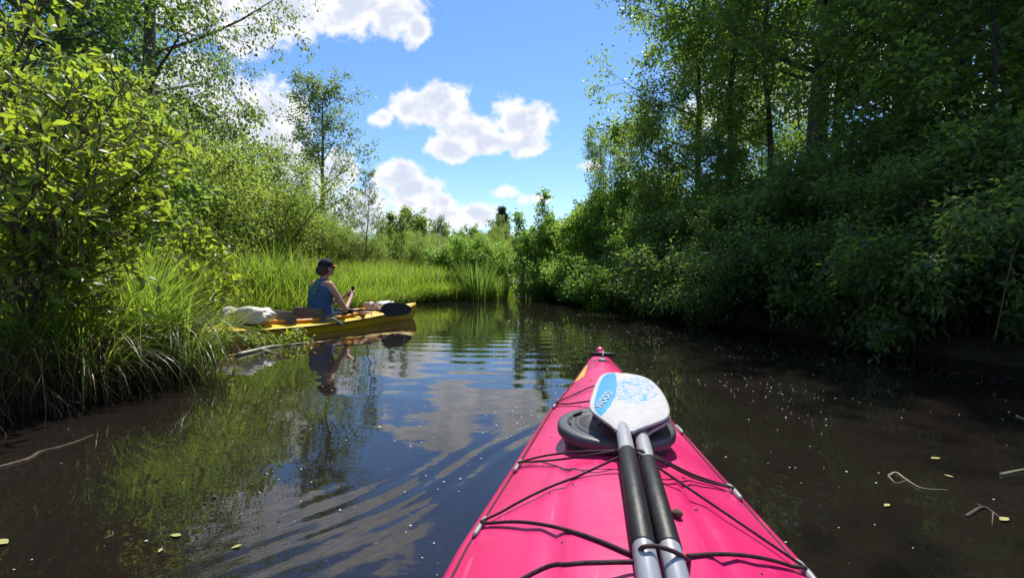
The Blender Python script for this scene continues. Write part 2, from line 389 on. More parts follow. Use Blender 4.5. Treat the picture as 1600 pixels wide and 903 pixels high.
def plant(seed, stems, n_limb, limb_len, prof, limb_el, curl, nsec, ntwig, twig_len, lpt, leaf, droop=.25, r_limb=.4, spread=.05, base_t=.2, sec_frac=.5, twigs_drawn=True):
    """stems: list of (points, radii). Returns (trunk mesh builder, leaf positions, leaf axes)."""
    rng = np.random.default_rng(seed); mb = MB(); TP, TD = [], []
    for (pts, rad) in stems:
        mb.tube(pts, rad, 8)
        pts = np.array([tuple(p) for p in pts]); tt = np.linspace(0, 1, len(pts))
        at = lambda t: np.array([np.interp(t, tt, pts[:, k]) for k in range(3)])
        az0 = rng.uniform(0, 6.28)
        for i in range(n_limb):
            t = base_t+(1-base_t)*((i+.5)/n_limb); t = min(.985, t+rng.uniform(-.02, .02)); p = at(t)
            az = az0+i*2.4+rng.normal(0, .35); el = limb_el[0]+(limb_el[1]-limb_el[0])*t+rng.normal(0, .12)
            ln = limb_len*prof(t)*rng.uniform(.7, 1.15)
            r = np.interp(t, tt, rad)*r_limb
            d = np.array([math.cos(az)*math.cos(el), math.sin(az)*math.cos(el), math.sin(el)])
            lp = path(rng, p, d, ln, 5, curl, .10)
            mb.tube(lp, np.linspace(max(r, .006), .004, 6), 5, False)
            for j in range(nsec+1):
                s = .25+.75*j/max(nsec, 1); k = min(4, int(s*5)); f = s*5-k
                q = lp[k]*(1-f)+lp[k+1]*f if k < 5 else lp[5]
                dl = lp[k+1]-lp[k]; dl = dl/np.linalg.norm(dl)
                sd = dl if j == nsec else side_dir(rng, dl, rng.uniform(.5, 1.1)); sd = sd+np.array([0, 0, curl])
                sp = path(rng, q, sd, ln*sec_frac*(1-.5*s)*rng.uniform(.7, 1.2)+.12, 3, curl*1.2, .13)
                mb.tube(sp, np.linspace(.006 if r > .012 else .004, .002, 4), 4, False)
                for a in range(ntwig):
                    k2 = min(2, int(rng.uniform(0, 3))); f2 = rng.uniform(0, 1); q2 = sp[k2]*(1-f2)+sp[k2+1]*f2
                    d2 = sp[k2+1]-sp[k2]; d2 /= np.linalg.norm(d2)
                    td = side_dir(rng, d2, rng.uniform(.3, 1.2))+np.array([0, 0, -droop*.4]); td /= np.linalg.norm(td)
                    tl = twig_len*rng.uniform(.6, 1.3)
                    if twigs_drawn: mb.tube([q2, q2+td*tl], [.0028, .0012], 3, False)
                    TP.append(q2); TD.append(td*tl)
    TP, TD = np.array(TP), np.array(TD); n = len(TP)
    t = rng.uniform(.1, 1.05, (n, lpt, 1)); P = (TP[:, None]+TD[:, None]*t+rng.normal(0, spread, (n, lpt, 3))).reshape(-1, 3)
    A = (unit(TD)[:, None]*.6+rng.normal(0, .6, (n, lpt, 3))+np.array([0, 0, -droop])).reshape(-1, 3)
    return mb, P, A, rng
def make(name, label, cat, mats, leaf, args, kw, group=None, parts=('trunk', 'crown')):
    root = empty(name); tag(root, label, cat, group)
    mb, P, A, rng = plant(*args, **kw)
    mb.build(parts[0], M[mats[0]], root)
    link(parts[1], leaf_cloud(parts[1], P, A, rng, leaf[0], leaf[1]), M[mats[1]], root)
    return root
def trunk_line(seed, H, r, lean=(0, 0), wob=.08, n=12, taper=.9):
    rng = np.random.default_rng(seed); pts, rad = [], []
    ox = oy = 0
    for i in range(n+1):
        t = i/n; ox += rng.normal(0, wob)*H/12*.6; oy += rng.normal(0, wob)*H/12*.6
        if i == 0: ox = oy = 0
        pts.append((ox+lean[0]*t, oy+lean[1]*t, H*t-(.25 if i == 0 else 0))); rad.append(r*(1.35 if i == 0 else 1)*(1-taper*t))
    return [(pts, rad)]
dome = lambda t: .55+.6*math.sin(min(1, max(0, t))*math.pi*.9)
cone = lambda t: max(.16, 1.12-t)
round_ = lambda t: max(.3, math.sin(math.pi*min(.97, max(.1, t))))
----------
Quote in full the listing given above; the images are to be left out.

**Response**
The Blender Python script for this scene continues. Write part 2, from line 389 on. More parts follow. Use Blender 4.5. Treat the picture as 1600 pixels wide and 903 pixels high.
def plant(seed, stems, n_limb, limb_len, prof, limb_el, curl, nsec, ntwig, twig_len, lpt, leaf, droop=.25, r_limb=.4, spread=.05, base_t=.2, sec_frac=.5, twigs_drawn=True):
    """stems: list of (points, radii). Returns (trunk mesh builder, leaf positions, leaf axes)."""
    rng = np.random.default_rng(seed); mb = MB(); TP, TD = [], []
    for (pts, rad) in stems:
        mb.tube(pts, rad, 8)
        pts = np.array([tuple(p) for p in pts]); tt = np.linspace(0, 1, len(pts))
        at = lambda t: np.array([np.interp(t, tt, pts[:, k]) for k in range(3)])
        az0 = rng.uniform(0, 6.28)
        for i in range(n_limb):
            t = base_t+(1-base_t)*((i+.5)/n_limb); t = min(.985, t+rng.uniform(-.02, .02)); p = at(t)
            az = az0+i*2.4+rng.normal(0, .35); el = limb_el[0]+(limb_el[1]-limb_el[0])*t+rng.normal(0, .12)
            ln = limb_len*prof(t)*rng.uniform(.7, 1.15)
            r = np.interp(t, tt, rad)*r_limb
            d = np.array([math.cos(az)*math.cos(el), math.sin(az)*math.cos(el), math.sin(el)])
            lp = path(rng, p, d, ln, 5, curl, .10)
            mb.tube(lp, np.linspace(max(r, .006), .004, 6), 5, False)
            for j in range(nsec+1):
                s = .25+.75*j/max(nsec, 1); k = min(4, int(s*5)); f = s*5-k
                q = lp[k]*(1-f)+lp[k+1]*f if k < 5 else lp[5]
                dl = lp[k+1]-lp[k]; dl = dl/np.linalg.norm(dl)
                sd = dl if j == nsec else side_dir(rng, dl, rng.uniform(.5, 1.1)); sd = sd+np.array([0, 0, curl])
                sp = path(rng, q, sd, ln*sec_frac*(1-.5*s)*rng.uniform(.7, 1.2)+.12, 3, curl*1.2, .13)
                mb.tube(sp, np.linspace(.006 if r > .012 else .004, .002, 4), 4, False)
                for a in range(ntwig):
                    k2 = min(2, int(rng.uniform(0, 3))); f2 = rng.uniform(0, 1); q2 = sp[k2]*(1-f2)+sp[k2+1]*f2
                    d2 = sp[k2+1]-sp[k2]; d2 /= np.linalg.norm(d2)
                    td = side_dir(rng, d2, rng.uniform(.3, 1.2))+np.array([0, 0, -droop*.4]); td /= np.linalg.norm(td)
                    tl = twig_len*rng.uniform(.6, 1.3)
                    if twigs_drawn: mb.tube([q2, q2+td*tl], [.0028, .0012], 3, False)
                    TP.append(q2); TD.append(td*tl)
    TP, TD = np.array(TP), np.array(TD); n = len(TP)
    t = rng.uniform(.1, 1.05, (n, lpt, 1)); P = (TP[:, None]+TD[:, None]*t+rng.normal(0, spread, (n, lpt, 3))).reshape(-1, 3)
    A = (unit(TD)[:, None]*.6+rng.normal(0, .6, (n, lpt, 3))+np.array([0, 0, -droop])).reshape(-1, 3)
    return mb, P, A, rng
def make(name, label, cat, mats, leaf, args, kw, group=None, parts=('trunk', 'crown')):
    root = empty(name); tag(root, label, cat, group)
    mb, P, A, rng = plant(*args, **kw)
    mb.build(parts[0], M[mats[0]], root)
    link(parts[1], leaf_cloud(parts[1], P, A, rng, leaf[0], leaf[1]), M[mats[1]], root)
    return root
def trunk_line(seed, H, r, lean=(0, 0), wob=.08, n=12, taper=.9):
    rng = np.random.default_rng(seed); pts, rad = [], []
    ox = oy = 0
    for i in range(n+1):
        t = i/n; ox += rng.normal(0, wob)*H/12*.6; oy += rng.normal(0, wob)*H/12*.6
        if i == 0: ox = oy = 0
        pts.append((ox+lean[0]*t, oy+lean[1]*t, H*t-(.25 if i == 0 else 0))); rad.append(r*(1.35 if i == 0 else 1)*(1-taper*t))
    return [(pts, rad)]
dome = lambda t: .55+.6*math.sin(min(1, max(0, t))*math.pi*.9)
cone = lambda t: max(.16, 1.12-t)
round_ = lambda t: max(.3, math.sin(math.pi*min(.97, max(.1, t))))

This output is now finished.